The Bevager system makes ordering and inventory easier, but Chen also has an idea for a future feature.

"I would love to not have to input a product manually," Chen says. "I would love if Bevager were able to have a live feed with the distributors' databases of products, so I could literally go in there and search for things in real time." If he wants to order something but does not know which distributor to target, a lot of time and legwork is involved in tracking that information down to put into the system. He notices a lot of bar employees on Facebook asking who distributes what product. A larger interconnected database would change that and "be a huge time saver."

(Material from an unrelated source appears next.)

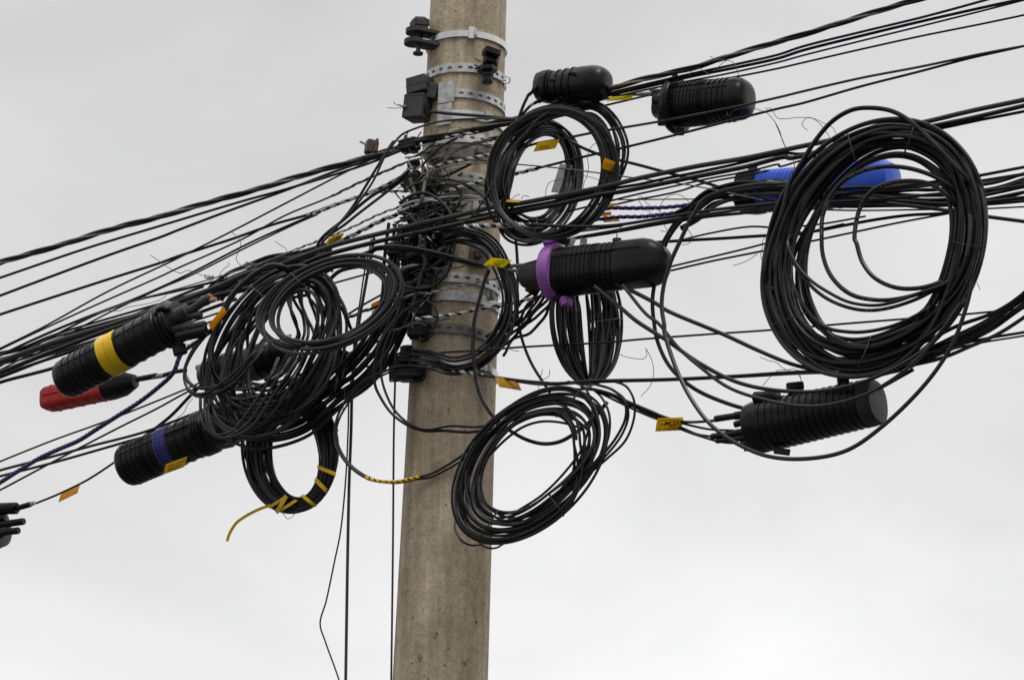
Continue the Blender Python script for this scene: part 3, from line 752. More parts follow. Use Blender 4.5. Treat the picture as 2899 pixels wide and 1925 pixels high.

Meltzer, whose bar helps Bevager test their product, admits that it has taken time to adjust to and entirely trust the system to the point where they can jettison their Excel-based inventory system. "After a few months of testing and critical feedback to the team and making the appropriate updates, we are at the point where it's providing us with the right numbers and an accurate count month-to-month," Meltzer says.

While Whitechapel opened with Bevager in place, Smuggler's Cove has worked its way into it. "The transition over is kind of a process when you're set in your ways," Cates admits. "But once you're over those humps, it's genuinely noticeable how much time is being saved. Had this thing existed six years ago when I opened [Smuggler's], I would've been very happy to use it then."

Samuel Zats says Bevager is also able to connect multi-unit establishments through director packages that oversee their entire inventory, purchasing, and sales across an unlimited number of units. (And the kitchen-based Foodager, catering to chefs to manage food programs, is in the works.)